§ **MATERIAL PROVIDED**
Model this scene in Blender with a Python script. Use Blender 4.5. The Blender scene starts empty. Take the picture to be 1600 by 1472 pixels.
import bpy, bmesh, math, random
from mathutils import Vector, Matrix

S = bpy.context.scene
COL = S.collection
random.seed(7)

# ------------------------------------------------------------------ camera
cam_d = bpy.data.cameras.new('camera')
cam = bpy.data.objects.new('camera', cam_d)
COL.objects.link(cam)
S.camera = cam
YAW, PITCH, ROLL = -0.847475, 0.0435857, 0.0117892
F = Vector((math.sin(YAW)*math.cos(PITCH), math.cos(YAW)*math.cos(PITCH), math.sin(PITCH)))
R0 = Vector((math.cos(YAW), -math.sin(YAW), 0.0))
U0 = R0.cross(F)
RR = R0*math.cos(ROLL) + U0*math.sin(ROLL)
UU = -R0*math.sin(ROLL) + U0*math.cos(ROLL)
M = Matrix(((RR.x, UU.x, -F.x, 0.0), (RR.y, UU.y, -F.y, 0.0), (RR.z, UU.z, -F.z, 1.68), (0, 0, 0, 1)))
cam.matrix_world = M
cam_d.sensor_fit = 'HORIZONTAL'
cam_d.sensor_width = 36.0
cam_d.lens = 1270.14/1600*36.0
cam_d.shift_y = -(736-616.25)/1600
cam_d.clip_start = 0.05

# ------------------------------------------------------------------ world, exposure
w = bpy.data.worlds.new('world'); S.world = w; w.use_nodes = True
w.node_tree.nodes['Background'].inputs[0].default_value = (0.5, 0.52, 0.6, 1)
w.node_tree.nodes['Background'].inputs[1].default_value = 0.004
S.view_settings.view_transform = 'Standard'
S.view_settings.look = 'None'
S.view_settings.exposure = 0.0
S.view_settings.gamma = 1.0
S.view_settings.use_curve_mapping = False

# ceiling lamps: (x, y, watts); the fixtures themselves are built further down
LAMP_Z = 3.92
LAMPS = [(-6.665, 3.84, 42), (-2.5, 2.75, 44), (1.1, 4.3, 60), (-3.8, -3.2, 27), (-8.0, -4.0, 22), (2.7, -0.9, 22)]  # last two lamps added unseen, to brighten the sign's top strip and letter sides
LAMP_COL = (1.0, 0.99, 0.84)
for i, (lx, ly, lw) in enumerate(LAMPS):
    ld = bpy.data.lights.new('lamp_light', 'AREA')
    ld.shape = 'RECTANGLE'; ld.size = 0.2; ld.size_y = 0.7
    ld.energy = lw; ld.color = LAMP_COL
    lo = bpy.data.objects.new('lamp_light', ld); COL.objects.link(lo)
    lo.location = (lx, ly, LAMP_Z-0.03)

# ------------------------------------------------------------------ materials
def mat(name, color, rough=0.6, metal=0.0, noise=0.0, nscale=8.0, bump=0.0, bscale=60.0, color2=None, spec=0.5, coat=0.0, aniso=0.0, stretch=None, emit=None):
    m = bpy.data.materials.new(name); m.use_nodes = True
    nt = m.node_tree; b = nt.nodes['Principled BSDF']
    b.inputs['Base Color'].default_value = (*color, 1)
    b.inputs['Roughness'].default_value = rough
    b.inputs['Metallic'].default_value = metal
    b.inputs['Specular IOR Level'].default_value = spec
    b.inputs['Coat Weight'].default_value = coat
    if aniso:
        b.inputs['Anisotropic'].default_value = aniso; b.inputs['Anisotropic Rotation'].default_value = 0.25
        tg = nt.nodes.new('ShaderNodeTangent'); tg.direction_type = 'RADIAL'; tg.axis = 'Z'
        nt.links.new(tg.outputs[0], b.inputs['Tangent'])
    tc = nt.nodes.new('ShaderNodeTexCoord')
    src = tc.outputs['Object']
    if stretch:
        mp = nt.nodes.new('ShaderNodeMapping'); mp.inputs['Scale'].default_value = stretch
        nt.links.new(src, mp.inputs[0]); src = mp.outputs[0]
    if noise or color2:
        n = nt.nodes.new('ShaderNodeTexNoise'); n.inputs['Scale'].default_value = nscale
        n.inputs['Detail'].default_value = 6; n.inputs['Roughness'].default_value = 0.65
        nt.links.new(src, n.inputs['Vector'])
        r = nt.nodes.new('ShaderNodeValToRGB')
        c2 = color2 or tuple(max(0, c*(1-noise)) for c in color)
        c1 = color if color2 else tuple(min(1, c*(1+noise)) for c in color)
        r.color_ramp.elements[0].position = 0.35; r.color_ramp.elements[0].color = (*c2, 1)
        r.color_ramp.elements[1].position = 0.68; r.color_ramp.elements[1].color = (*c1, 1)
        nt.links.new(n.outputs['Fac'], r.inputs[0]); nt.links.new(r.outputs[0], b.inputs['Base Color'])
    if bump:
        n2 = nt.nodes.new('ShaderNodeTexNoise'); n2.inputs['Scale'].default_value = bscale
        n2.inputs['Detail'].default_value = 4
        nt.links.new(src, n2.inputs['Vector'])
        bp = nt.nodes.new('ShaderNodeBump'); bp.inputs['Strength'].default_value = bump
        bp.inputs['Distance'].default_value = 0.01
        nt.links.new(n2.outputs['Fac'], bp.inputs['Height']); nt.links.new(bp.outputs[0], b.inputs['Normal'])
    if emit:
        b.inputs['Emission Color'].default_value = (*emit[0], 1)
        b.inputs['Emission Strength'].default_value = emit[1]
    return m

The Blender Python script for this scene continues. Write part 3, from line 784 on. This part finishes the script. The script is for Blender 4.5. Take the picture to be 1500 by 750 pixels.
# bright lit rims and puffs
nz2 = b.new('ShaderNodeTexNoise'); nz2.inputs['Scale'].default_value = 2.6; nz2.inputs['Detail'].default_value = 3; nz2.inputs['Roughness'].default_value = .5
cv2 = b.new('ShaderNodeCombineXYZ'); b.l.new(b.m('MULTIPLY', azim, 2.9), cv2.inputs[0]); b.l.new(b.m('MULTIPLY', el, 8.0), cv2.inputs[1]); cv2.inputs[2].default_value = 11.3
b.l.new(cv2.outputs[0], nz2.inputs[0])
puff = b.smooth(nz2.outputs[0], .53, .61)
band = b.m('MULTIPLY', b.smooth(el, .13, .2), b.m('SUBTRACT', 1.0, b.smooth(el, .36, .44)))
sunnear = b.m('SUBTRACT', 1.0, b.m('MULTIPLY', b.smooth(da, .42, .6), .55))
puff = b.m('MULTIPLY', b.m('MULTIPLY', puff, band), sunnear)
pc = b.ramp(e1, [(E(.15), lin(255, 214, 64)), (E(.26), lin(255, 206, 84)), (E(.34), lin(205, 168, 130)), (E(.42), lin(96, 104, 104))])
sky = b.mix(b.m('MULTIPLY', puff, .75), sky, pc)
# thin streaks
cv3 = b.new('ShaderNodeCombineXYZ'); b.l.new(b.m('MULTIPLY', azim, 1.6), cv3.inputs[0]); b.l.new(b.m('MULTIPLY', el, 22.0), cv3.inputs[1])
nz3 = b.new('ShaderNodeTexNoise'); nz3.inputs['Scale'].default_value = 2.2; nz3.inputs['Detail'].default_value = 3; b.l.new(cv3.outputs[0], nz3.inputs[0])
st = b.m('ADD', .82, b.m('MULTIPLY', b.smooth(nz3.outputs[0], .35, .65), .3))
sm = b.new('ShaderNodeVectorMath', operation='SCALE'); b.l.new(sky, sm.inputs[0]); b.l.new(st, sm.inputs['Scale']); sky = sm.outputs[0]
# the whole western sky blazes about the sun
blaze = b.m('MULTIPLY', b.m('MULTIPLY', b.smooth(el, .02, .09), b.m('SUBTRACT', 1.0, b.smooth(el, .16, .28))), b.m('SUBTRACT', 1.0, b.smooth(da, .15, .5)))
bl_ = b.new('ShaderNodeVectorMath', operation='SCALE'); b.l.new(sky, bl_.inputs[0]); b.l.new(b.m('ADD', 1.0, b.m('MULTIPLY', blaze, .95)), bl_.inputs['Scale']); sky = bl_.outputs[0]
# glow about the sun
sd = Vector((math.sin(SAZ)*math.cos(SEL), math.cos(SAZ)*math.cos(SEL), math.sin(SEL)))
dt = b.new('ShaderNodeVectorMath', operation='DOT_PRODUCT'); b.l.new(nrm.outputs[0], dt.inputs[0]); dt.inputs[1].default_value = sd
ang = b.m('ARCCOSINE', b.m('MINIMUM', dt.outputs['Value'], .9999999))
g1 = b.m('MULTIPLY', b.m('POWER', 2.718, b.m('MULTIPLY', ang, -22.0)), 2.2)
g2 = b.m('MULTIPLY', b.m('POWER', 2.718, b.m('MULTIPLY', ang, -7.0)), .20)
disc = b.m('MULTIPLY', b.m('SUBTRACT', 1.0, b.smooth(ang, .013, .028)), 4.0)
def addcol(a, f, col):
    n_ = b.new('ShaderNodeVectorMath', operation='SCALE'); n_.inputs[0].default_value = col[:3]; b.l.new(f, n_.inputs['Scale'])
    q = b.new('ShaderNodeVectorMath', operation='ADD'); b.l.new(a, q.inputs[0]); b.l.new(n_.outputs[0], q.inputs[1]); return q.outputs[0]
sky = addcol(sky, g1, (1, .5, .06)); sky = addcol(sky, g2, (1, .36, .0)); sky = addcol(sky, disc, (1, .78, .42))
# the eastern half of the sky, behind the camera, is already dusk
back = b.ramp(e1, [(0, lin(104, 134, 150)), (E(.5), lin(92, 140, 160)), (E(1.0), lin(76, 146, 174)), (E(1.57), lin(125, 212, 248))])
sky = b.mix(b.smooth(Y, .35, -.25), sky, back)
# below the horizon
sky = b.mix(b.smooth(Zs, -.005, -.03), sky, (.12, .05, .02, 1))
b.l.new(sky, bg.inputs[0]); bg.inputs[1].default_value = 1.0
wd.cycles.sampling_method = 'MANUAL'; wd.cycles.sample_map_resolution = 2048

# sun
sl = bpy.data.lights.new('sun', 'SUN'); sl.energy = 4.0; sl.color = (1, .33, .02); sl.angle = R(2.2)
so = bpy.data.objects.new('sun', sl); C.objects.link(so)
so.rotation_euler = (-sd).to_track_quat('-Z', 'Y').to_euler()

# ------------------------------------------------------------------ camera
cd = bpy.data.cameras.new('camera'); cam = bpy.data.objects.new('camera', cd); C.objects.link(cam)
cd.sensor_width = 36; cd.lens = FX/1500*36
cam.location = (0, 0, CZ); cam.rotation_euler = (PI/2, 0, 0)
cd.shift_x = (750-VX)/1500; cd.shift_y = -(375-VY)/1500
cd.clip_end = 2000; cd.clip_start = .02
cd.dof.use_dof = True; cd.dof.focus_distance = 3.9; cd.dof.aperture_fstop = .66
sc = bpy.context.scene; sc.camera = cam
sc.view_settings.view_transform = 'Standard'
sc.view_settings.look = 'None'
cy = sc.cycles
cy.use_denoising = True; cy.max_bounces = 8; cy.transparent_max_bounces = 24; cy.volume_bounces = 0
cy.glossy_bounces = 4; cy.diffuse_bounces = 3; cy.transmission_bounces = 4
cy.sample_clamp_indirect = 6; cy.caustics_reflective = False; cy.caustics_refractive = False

§ **AIM**
Show every line in the records above that contains the word "picture".

§ **WRITTEN RESPONSE**
Model this scene in Blender with a Python script. Use Blender 4.5. The Blender scene starts empty. Take the picture to be 1600 by 1472 pixels.
The Blender Python script for this scene continues. Write part 3, from line 784 on. This part finishes the script. The script is for Blender 4.5. Take the picture to be 1500 by 750 pixels.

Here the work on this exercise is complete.